> **Work to complete**: Among the lines of data below, reproduce only those from the one with "Keep writing the" through the one with "windrow(P, f'low straw", exactly as they stand, both ends included.

> **Information provided**:
╭──

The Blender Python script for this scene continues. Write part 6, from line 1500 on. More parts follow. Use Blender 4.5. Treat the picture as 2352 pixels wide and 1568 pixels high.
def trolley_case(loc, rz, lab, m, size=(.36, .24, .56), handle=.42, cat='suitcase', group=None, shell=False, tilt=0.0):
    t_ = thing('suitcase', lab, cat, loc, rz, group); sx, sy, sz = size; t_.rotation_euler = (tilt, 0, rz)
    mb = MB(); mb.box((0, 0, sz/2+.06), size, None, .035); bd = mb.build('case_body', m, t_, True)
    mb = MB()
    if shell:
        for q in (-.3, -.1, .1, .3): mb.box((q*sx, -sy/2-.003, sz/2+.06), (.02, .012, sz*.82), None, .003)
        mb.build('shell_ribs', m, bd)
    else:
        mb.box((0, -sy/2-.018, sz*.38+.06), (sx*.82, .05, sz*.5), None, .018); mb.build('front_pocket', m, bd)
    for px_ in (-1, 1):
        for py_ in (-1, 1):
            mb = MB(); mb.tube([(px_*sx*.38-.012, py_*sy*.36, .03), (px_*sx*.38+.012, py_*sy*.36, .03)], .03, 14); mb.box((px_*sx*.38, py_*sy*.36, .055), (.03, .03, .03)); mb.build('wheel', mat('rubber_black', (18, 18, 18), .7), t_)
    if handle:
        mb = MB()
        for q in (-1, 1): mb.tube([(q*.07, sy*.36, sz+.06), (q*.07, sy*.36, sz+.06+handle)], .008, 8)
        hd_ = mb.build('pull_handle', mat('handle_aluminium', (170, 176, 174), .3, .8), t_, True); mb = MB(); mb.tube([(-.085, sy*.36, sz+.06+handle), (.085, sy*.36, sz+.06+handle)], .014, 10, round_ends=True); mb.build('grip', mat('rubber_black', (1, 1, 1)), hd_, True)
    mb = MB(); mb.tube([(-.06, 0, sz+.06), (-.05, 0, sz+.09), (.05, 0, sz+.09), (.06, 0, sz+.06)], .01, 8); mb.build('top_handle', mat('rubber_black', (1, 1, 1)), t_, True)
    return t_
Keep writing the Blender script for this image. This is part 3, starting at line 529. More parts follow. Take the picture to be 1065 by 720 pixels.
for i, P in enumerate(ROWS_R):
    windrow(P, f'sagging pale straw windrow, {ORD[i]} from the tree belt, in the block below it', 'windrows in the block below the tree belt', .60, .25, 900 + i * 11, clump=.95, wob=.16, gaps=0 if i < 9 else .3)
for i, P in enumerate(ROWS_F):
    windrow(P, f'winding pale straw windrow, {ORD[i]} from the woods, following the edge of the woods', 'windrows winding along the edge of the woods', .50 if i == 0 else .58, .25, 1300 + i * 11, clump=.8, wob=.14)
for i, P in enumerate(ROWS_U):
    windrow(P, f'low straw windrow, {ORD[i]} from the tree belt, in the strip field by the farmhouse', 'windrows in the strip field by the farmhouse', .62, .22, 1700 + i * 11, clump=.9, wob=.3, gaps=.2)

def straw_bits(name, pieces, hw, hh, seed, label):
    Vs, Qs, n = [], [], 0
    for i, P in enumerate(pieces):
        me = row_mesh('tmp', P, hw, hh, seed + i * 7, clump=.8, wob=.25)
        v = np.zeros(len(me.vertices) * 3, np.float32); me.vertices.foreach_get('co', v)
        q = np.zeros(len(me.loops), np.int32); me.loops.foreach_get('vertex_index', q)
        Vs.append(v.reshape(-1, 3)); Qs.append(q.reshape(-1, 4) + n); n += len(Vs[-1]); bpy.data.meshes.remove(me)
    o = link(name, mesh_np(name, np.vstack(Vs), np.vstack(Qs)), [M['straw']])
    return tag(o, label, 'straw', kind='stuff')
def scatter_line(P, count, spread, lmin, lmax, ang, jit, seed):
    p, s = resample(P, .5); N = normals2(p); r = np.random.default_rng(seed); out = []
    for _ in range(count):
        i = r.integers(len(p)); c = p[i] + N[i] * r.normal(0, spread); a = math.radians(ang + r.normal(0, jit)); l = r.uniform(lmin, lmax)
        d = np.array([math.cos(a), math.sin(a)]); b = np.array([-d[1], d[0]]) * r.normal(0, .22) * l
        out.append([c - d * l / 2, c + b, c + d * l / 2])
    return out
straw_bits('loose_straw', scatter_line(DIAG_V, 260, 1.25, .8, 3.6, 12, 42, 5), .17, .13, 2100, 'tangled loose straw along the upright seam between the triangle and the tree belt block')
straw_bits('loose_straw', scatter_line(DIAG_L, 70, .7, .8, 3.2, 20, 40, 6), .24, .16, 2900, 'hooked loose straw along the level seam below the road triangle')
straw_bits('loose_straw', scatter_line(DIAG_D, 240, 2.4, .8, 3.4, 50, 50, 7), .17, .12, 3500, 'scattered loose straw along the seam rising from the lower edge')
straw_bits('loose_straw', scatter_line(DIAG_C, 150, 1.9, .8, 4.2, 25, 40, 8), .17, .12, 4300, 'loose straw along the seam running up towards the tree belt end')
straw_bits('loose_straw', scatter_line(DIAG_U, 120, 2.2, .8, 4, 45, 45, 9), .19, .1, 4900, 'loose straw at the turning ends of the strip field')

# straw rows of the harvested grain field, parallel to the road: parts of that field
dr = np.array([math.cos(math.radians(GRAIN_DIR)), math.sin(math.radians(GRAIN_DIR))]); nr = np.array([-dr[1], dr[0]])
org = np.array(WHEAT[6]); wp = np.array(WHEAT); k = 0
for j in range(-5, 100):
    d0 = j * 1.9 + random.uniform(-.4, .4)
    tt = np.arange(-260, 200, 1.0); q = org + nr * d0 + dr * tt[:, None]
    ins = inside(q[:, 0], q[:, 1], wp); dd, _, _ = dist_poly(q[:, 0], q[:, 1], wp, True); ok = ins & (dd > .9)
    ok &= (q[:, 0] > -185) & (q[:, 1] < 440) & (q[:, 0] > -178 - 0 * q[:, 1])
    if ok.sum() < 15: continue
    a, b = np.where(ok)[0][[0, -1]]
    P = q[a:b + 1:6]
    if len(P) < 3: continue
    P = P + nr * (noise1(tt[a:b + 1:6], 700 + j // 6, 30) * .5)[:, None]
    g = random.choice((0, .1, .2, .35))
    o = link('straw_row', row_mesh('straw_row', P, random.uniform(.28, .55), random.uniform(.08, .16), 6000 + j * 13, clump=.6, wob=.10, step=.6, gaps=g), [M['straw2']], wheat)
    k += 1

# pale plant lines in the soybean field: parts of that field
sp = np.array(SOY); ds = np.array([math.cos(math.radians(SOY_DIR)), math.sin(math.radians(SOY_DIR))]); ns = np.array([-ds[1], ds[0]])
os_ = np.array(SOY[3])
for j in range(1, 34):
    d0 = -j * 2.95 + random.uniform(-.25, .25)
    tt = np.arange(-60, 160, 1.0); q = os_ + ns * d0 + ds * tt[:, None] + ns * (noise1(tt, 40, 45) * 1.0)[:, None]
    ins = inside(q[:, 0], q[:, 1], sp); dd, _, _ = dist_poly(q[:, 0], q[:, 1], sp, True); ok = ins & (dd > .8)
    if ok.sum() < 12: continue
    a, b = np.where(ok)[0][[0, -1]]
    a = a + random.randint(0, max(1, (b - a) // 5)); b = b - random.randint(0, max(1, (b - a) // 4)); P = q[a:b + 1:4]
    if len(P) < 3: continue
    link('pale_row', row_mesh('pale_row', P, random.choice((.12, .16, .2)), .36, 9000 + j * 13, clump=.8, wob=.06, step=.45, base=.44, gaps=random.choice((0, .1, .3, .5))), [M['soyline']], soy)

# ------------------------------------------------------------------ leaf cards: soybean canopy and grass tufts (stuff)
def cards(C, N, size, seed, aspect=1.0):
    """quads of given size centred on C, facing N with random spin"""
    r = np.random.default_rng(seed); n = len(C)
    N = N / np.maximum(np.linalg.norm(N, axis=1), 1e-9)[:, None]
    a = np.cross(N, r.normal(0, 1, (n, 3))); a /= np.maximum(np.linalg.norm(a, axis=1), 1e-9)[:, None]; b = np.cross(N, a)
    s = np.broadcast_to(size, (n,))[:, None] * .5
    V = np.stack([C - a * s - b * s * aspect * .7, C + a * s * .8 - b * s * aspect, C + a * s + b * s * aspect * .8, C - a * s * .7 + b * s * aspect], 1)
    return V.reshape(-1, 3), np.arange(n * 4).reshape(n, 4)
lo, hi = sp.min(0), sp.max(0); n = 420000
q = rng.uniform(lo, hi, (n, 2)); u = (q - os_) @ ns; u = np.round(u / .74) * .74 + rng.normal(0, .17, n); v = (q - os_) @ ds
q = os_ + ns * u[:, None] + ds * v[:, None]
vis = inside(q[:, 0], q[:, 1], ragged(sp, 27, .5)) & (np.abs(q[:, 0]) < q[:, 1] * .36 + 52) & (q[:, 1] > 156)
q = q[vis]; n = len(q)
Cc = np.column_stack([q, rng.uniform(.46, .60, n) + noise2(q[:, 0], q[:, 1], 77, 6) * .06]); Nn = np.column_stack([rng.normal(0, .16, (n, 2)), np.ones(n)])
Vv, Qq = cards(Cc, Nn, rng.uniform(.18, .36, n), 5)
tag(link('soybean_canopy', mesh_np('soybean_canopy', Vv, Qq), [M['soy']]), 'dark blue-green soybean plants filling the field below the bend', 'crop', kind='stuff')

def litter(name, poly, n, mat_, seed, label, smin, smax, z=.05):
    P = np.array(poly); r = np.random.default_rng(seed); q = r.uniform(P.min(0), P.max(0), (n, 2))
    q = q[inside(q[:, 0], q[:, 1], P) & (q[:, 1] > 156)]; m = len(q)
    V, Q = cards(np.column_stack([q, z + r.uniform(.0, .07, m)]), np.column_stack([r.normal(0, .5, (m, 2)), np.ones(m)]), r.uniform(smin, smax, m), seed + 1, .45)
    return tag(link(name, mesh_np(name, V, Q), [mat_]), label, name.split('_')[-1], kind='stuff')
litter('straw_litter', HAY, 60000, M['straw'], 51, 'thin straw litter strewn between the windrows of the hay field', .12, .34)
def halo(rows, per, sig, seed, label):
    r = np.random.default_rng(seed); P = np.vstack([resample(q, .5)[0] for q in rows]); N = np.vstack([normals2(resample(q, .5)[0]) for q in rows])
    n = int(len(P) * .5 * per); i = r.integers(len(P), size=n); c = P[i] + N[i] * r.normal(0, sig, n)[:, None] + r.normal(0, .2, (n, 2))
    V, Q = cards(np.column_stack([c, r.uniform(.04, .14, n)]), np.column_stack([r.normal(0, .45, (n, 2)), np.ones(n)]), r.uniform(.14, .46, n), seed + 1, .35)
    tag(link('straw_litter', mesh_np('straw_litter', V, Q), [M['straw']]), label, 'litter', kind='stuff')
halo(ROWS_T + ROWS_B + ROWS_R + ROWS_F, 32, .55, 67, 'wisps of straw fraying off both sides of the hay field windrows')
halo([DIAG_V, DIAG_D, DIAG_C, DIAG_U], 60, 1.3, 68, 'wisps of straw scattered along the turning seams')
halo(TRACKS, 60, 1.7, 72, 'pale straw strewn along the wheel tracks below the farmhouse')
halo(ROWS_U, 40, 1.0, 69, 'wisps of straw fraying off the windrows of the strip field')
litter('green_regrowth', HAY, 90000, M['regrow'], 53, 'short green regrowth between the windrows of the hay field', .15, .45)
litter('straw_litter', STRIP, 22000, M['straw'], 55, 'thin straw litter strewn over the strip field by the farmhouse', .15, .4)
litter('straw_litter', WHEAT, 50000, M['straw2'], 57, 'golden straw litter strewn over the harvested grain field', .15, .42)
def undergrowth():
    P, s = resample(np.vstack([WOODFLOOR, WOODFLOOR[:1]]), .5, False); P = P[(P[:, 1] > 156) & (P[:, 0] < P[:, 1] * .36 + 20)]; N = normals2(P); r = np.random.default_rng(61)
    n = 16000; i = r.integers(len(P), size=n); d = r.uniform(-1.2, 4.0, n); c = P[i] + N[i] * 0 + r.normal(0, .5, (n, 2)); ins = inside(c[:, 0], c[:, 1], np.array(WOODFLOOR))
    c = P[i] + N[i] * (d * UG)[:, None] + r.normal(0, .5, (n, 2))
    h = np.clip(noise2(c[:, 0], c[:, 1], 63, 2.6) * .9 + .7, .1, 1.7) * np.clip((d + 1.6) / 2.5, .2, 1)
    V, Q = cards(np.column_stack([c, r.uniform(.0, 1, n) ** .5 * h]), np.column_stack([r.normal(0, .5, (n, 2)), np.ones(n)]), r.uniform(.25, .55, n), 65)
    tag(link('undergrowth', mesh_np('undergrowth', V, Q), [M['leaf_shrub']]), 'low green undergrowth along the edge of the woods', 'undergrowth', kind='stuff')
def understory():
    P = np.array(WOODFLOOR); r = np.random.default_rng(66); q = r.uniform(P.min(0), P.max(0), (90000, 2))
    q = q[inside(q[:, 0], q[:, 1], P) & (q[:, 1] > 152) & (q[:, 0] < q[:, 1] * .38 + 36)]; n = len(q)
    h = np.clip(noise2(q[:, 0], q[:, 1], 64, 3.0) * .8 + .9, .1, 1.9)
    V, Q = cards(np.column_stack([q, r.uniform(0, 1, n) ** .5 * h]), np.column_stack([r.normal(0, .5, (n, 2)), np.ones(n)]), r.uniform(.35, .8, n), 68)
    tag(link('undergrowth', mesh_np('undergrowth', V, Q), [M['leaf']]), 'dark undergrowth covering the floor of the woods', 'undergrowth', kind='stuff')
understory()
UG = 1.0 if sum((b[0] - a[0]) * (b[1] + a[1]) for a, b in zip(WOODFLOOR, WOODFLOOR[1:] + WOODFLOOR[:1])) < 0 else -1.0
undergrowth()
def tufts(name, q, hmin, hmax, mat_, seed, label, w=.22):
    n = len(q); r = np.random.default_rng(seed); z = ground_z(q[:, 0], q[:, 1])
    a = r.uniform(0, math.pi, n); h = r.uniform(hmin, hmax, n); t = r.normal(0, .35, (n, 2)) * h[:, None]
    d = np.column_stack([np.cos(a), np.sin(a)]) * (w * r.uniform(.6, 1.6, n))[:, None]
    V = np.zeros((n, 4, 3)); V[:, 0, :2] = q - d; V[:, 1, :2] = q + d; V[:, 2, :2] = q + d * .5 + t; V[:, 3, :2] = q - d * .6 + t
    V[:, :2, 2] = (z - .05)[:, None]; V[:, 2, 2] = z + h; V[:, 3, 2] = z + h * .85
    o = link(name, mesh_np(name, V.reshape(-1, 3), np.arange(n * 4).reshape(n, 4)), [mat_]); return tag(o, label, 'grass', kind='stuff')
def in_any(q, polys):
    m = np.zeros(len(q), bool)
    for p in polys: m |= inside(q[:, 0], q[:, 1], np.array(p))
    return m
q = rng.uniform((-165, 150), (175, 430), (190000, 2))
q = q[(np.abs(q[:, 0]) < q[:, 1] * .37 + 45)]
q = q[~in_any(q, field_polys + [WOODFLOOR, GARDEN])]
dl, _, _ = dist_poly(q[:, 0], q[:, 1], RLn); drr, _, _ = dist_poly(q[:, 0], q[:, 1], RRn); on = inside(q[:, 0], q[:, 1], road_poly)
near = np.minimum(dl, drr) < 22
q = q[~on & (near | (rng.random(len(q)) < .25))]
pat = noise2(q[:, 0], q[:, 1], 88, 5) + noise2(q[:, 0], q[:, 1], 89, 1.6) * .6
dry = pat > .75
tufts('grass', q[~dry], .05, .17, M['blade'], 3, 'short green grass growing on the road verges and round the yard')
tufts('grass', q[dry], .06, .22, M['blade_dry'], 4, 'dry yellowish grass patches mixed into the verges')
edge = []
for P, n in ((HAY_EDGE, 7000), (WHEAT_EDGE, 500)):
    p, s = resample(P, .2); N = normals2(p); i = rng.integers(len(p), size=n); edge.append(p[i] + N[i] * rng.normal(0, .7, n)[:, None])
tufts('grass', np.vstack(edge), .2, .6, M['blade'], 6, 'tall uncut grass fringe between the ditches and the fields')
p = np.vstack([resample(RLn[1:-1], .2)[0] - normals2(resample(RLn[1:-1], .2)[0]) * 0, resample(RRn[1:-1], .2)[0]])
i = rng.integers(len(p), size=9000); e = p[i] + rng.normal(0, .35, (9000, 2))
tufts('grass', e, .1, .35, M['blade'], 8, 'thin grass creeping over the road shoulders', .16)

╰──

> **Complete output**:
Keep writing the Blender script for this image. This is part 3, starting at line 529. More parts follow. Take the picture to be 1065 by 720 pixels.
for i, P in enumerate(ROWS_R):
    windrow(P, f'sagging pale straw windrow, {ORD[i]} from the tree belt, in the block below it', 'windrows in the block below the tree belt', .60, .25, 900 + i * 11, clump=.95, wob=.16, gaps=0 if i < 9 else .3)
for i, P in enumerate(ROWS_F):
    windrow(P, f'winding pale straw windrow, {ORD[i]} from the woods, following the edge of the woods', 'windrows winding along the edge of the woods', .50 if i == 0 else .58, .25, 1300 + i * 11, clump=.8, wob=.14)
for i, P in enumerate(ROWS_U):
    windrow(P, f'low straw windrow, {ORD[i]} from the tree belt, in the strip field by the farmhouse', 'windrows in the strip field by the farmhouse', .62, .22, 1700 + i * 11, clump=.9, wob=.3, gaps=.2)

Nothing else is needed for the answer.